Recorded data:
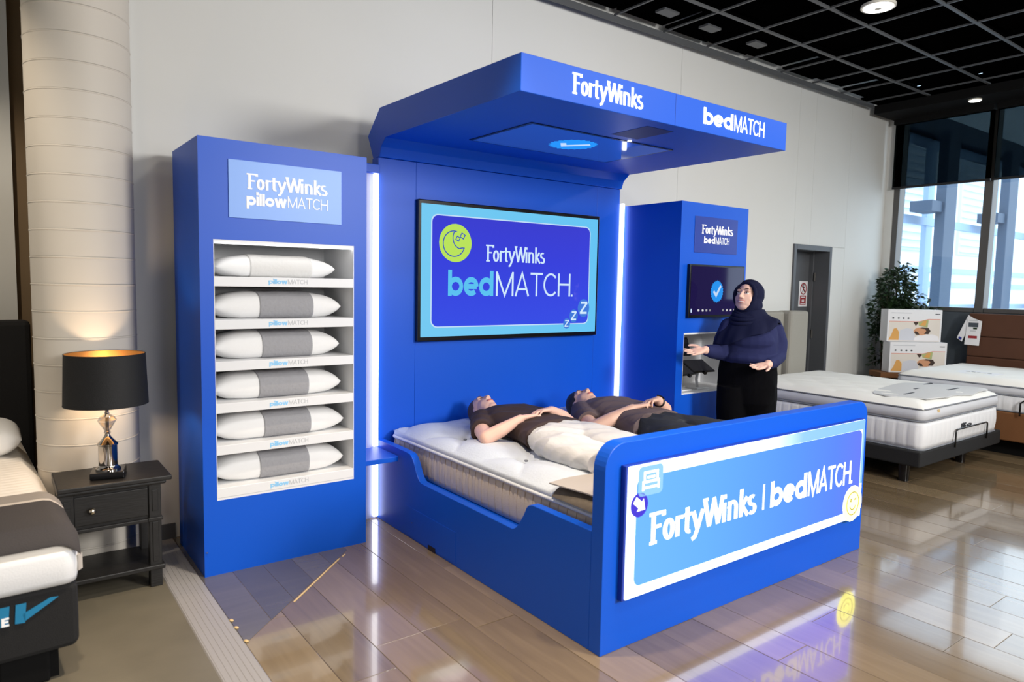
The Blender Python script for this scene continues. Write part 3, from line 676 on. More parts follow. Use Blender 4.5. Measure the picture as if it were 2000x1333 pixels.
# pillows: lens shaped, with a grey middle sleeve
M['pillow_white'] = mat('pillow_white', (240, 240, 240), 0.85, bump=0.12, bscale=40)
M['pillow_grey'] = mat('pillow_grey', (158, 158, 162), 0.9, bump=0.35, bscale=55, noise=0.06, nscale=60)
M['pillow_pale'] = mat('pillow_pale_grey', (222, 221, 219), 0.9, bump=0.25, bscale=55)
def pillow_mesh(w, d, h, u0, u1, off, seed, nu=40, nv=24):
    rr = random.Random(seed); ph = [rr.uniform(0, 6.28) for _ in range(6)]
    def pr(u):  # thickness along length, -1..1
        a = max(0.0, 1 - abs(u) ** 3.8); return a ** .55
    rs = []
    for i in range(nu + 1):
        u = u0 + (u1 - u0) * i / nu; t = max(pr(u), .02); hx = u * w / 2
        wd = d / 2 * (0.80 + .20 * max(0, 1 - abs(u) ** 4) ** .5)
        ring = []
        for j in range(nv):
            a = 2 * math.pi * j / nv; ca, sa = math.cos(a), math.sin(a)
            yy = wd * math.copysign(abs(ca) ** .8, ca); hh = h / 2 * t * math.copysign(abs(sa) ** .75, sa)
            wr = 1 + .018 * math.sin(7 * u + ph[0] + 3 * a) + .012 * math.sin(15 * u + ph[1] - 2 * a)
            zz = max(hh * wr, -h * .36) ; k = 1 + off / max(.03, abs(h / 2 * t))
            ring.append((hx, yy * (1 + off / wd), zz * min(k, 1.3) + h * .36))
        rs.append(ring)
    m = MB(); m.rings(rs); return m
PIL = [('thin white pillow with pale sleeve on the top shelf of the blue cabinet', -.722, .64, .135, .30, 'pillow_pale', -.48, .55),
       ('white pillow with dark grey creased sleeve on the second shelf from the top', -.712, .69, .165, .32, 'pillow_grey', -.34, .50),
       ('white pillow with grey sleeve on the third shelf from the top', -.716, .68, .168, .32, 'pillow_grey', -.30, .50),
       ('white pillow with grey sleeve on the fourth shelf from the top', -.712, .69, .162, .32, 'pillow_grey', -.36, .42),
       ('white pillow with grey sleeve on the fifth shelf from the top', -.705, .71, .162, .32, 'pillow_grey', -.30, .42),
       ('white pillow with smooth grey sleeve on the lowest cabinet shelf', -.708, .71, .168, .32, 'pillow_grey', -.36, .40)]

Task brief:
All of the material above should be reproduced exactly, except the pictures.

Exercise answer:
The Blender Python script for this scene continues. Write part 3, from line 676 on. More parts follow. Use Blender 4.5. Measure the picture as if it were 2000x1333 pixels.
# pillows: lens shaped, with a grey middle sleeve
M['pillow_white'] = mat('pillow_white', (240, 240, 240), 0.85, bump=0.12, bscale=40)
M['pillow_grey'] = mat('pillow_grey', (158, 158, 162), 0.9, bump=0.35, bscale=55, noise=0.06, nscale=60)
M['pillow_pale'] = mat('pillow_pale_grey', (222, 221, 219), 0.9, bump=0.25, bscale=55)
def pillow_mesh(w, d, h, u0, u1, off, seed, nu=40, nv=24):
    rr = random.Random(seed); ph = [rr.uniform(0, 6.28) for _ in range(6)]
    def pr(u):  # thickness along length, -1..1
        a = max(0.0, 1 - abs(u) ** 3.8); return a ** .55
    rs = []
    for i in range(nu + 1):
        u = u0 + (u1 - u0) * i / nu; t = max(pr(u), .02); hx = u * w / 2
        wd = d / 2 * (0.80 + .20 * max(0, 1 - abs(u) ** 4) ** .5)
        ring = []
        for j in range(nv):
            a = 2 * math.pi * j / nv; ca, sa = math.cos(a), math.sin(a)
            yy = wd * math.copysign(abs(ca) ** .8, ca); hh = h / 2 * t * math.copysign(abs(sa) ** .75, sa)
            wr = 1 + .018 * math.sin(7 * u + ph[0] + 3 * a) + .012 * math.sin(15 * u + ph[1] - 2 * a)
            zz = max(hh * wr, -h * .36) ; k = 1 + off / max(.03, abs(h / 2 * t))
            ring.append((hx, yy * (1 + off / wd), zz * min(k, 1.3) + h * .36))
        rs.append(ring)
    m = MB(); m.rings(rs); return m
PIL = [('thin white pillow with pale sleeve on the top shelf of the blue cabinet', -.722, .64, .135, .30, 'pillow_pale', -.48, .55),
       ('white pillow with dark grey creased sleeve on the second shelf from the top', -.712, .69, .165, .32, 'pillow_grey', -.34, .50),
       ('white pillow with grey sleeve on the third shelf from the top', -.716, .68, .168, .32, 'pillow_grey', -.30, .50),
       ('white pillow with grey sleeve on the fourth shelf from the top', -.712, .69, .162, .32, 'pillow_grey', -.36, .42),
       ('white pillow with grey sleeve on the fifth shelf from the top', -.705, .71, .162, .32, 'pillow_grey', -.30, .42),
       ('white pillow with smooth grey sleeve on the lowest cabinet shelf', -.708, .71, .168, .32, 'pillow_grey', -.36, .40)]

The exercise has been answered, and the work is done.